Abstract

The attractiveness of insurance saving products is driven by dividend payments to policyholders and participation in profits. These are mainly constrained by regulatory disposals on profit-sharing on the basis of statutory accounts. Moreover, since both prudential (Solvency II) and financial reporting (IFRS 17) regulations require market consistent best estimate measurement of insurance liabilities, cash-flow projection models have to be used in order to derive the underlying financial incomes. In most cases, such models are based on Monte-Carlo techniques, which simulate future accounting profit and losses needed for profit-sharing mechanisms. In this paper, we deal with modelling future impairment losses on equity securities for financial portfolios.
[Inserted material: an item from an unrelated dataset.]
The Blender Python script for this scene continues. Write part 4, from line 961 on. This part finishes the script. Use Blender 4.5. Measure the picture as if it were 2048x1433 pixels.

As a matter of fact, if impairment losses are determined on an instrument-by-instrument basis, projection models deal with model points of financial instruments (e.g. groups of shares). Since individual depreciation mechanisms are non-linear, projecting is quite a challenge for model designers. Our motivation is to describe the joint distribution of market value and impairment provision of a book of equity securities, with regard to the French accounting rules for depreciation. The derived results can more effectively represent such an asymmetric mechanism by using our results. Formally, an impairment loss is recognized for an equity instrument if there has been a significant and prolonged decline in its market value below the carrying cost (acquisition value). Such constraints are formalized using an assumption about the dynamics of the equity, and lead to a complex option-like pay-off. Using this formulation, we propose analytical formulas for some quantitative measurements related to the impairment losses of a financial equities book. These are derived from a general framework and some tractable examples are illustrated. We also investigate the operational implementation of these formulas and compare theircomputational time to a basic simulation approach.